10:21AM EDT November 3. 2012 -
OMAHA, Nebraska (AP) — Warren Buffett's company said late Friday its third-quarter profit soared 72% because the value of its investments and derivative contracts increased significantly.
But Buffett has said he believes Berkshire Hathaway's operating earnings, which exclude the value of its derivatives and investments, are a better measure of the company's performance.
The conglomerate's operating earnings declined 11% in the quarter, to $3.4 billion from last year's $3.8 billion, hampered by a drop in insurance underwriting profits.

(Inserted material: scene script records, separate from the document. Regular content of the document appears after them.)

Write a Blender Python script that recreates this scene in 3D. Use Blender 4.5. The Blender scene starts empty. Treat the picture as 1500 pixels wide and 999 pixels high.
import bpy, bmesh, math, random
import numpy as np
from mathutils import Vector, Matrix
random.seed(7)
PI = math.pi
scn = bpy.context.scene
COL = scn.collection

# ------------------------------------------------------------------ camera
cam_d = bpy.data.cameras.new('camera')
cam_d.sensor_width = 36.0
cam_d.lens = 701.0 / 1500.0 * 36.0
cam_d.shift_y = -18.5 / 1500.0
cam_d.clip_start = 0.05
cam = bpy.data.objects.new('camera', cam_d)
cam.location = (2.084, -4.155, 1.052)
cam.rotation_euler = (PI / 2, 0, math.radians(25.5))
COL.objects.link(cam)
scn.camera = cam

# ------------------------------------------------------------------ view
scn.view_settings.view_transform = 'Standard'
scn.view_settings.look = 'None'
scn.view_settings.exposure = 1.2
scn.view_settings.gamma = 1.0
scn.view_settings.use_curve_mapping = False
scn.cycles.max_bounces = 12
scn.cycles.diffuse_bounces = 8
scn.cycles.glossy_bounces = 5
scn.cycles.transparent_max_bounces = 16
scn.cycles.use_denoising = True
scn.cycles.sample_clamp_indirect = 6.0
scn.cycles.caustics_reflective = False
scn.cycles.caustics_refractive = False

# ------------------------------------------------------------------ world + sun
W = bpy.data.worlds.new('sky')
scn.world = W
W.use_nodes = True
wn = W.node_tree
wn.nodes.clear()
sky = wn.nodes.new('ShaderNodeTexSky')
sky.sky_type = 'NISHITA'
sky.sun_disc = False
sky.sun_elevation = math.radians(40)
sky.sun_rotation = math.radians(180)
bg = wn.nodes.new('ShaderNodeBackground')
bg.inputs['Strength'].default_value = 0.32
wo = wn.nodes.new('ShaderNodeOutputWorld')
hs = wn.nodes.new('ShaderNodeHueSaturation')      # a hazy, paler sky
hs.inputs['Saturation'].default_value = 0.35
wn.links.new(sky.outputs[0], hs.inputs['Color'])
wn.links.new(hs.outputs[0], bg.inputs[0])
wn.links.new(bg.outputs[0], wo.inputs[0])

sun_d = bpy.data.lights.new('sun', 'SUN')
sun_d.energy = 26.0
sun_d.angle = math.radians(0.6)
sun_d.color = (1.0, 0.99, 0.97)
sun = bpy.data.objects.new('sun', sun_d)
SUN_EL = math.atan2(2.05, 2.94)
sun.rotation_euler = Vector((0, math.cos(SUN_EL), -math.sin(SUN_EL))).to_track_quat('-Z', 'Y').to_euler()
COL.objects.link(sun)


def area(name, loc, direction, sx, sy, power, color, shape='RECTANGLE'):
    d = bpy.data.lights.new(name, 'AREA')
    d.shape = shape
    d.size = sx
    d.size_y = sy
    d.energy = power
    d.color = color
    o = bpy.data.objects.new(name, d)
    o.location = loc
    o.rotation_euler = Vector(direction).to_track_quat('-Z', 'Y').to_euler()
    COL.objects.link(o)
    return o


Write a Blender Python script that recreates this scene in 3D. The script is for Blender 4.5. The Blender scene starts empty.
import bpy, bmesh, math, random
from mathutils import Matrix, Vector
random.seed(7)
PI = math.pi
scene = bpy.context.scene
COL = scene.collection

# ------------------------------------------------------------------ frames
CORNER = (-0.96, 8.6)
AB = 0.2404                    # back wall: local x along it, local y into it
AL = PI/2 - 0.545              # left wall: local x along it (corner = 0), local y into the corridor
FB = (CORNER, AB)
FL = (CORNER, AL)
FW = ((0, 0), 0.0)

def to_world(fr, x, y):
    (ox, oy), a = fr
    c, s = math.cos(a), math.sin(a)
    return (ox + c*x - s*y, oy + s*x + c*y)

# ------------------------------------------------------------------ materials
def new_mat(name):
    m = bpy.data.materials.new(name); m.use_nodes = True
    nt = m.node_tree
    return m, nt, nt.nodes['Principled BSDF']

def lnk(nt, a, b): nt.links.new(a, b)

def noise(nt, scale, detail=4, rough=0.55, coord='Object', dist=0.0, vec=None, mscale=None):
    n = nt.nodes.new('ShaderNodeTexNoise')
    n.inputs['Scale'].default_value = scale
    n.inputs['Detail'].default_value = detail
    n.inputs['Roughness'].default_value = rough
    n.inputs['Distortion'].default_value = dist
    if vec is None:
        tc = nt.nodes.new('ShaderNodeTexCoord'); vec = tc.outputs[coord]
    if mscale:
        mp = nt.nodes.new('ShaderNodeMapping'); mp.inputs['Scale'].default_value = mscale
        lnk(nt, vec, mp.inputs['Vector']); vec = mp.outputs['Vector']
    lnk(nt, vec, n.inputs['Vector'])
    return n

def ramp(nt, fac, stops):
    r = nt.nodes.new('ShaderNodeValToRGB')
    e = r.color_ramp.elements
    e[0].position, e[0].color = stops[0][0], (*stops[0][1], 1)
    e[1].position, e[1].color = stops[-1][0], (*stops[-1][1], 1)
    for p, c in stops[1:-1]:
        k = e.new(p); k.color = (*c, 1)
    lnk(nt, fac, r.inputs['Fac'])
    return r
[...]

Jeff Matthews, an investor who wrote "Secrets in Plain Sight: Business & Investing Secrets of Warren Buffett," said he was surprised not to see any mention of Berkshire insurance liabilities related to Superstorm Sandy that struck the East Coast the past week.
"The thing that jumped out at me was that there was no commentary on the hurricane. That means they have no significant exposure," Matthews said. Beyond that, he said there were few surprises in the quarterly results, which generally showed Berkshire's businesses moving ahead steadily.
Berkshire's insurance and utility businesses typically account for more than half of the company's net income. The conglomerate owns roughly 80 subsidiaries, including railroad, clothing, furniture and jewelry firms, and has major investments in such companies as Coca-Cola, IBM and Wells Fargo.
For the quarter, Berkshire Hathaway reported net income of $1.58 per Class B share (BRK.B). That's up from 92 cents per share, a year ago. Its revenue grew to $41.05 billion from last year's $33.74 billion.
The company bested profit and revenue estimates of FactSet, which had expected earnings of $1.38 per Class B share on $39.04 billion revenue.
The company's insurance unit, which includes Geico and several large reinsurance companies, pulled third-quarter profits lower especially compared to results a year ago, when a one-time $855 million adjustment in liabilities of several reinsurance contracts boosted profits.
Berkshire's insurance underwriting profit for the quarter was $392 million this year, down from $1.09 billion last year.
For the quarter, Berkshire's profit increase was boosted by a jump in the value of its derivatives tied to equity markets. Investment gains and derivative losses together added $521 million to quarterly net income. A year ago, those items drained $1.53 billion from third-quarter profit.
In the past, famed investor Buffett has cautioned against putting too much significance on changes in the value of the company's investments and derivatives because investments are rarely sold, and the derivatives it owns don't mature for about eight years.
Several subsidiaries also performed well, including Berkshire's BNSF Railway. It contributed $937 million to third-quarter profits compared with $766 million a year ago. BNSF increased prices about 2% and hauled 5% more carloads of freight. It also kept expense growth to less than 3%.
Another boost came from profit gains at specialty chemical maker Lubrizol, which Berkshire acquired last September. That acquisition, combined with a modest improvement in housing construction, helped Berkshire's manufacturing, service and retail unit earn $991 million, up from $836 million last year.
Berkshire's utilities, which include Iowa-based MidAmerican Energy, added $438 million to quarterly profits, up from $372 million last year.
On Friday, Berkshire announced plans to acquire Omaha-based Oriental Trading Co., which offers more than 40,000 party supplies, arts, crafts, toys and other trinkets through its mail-order catalog and website.
Oriental Trading generates about $500 million in annual revenue and has about 2,000 employees. Financial terms for the deal weren't disclosed.
Berkshire executives typically do not comment on quarterly earnings reports, and they did not respond to an interview request late Friday.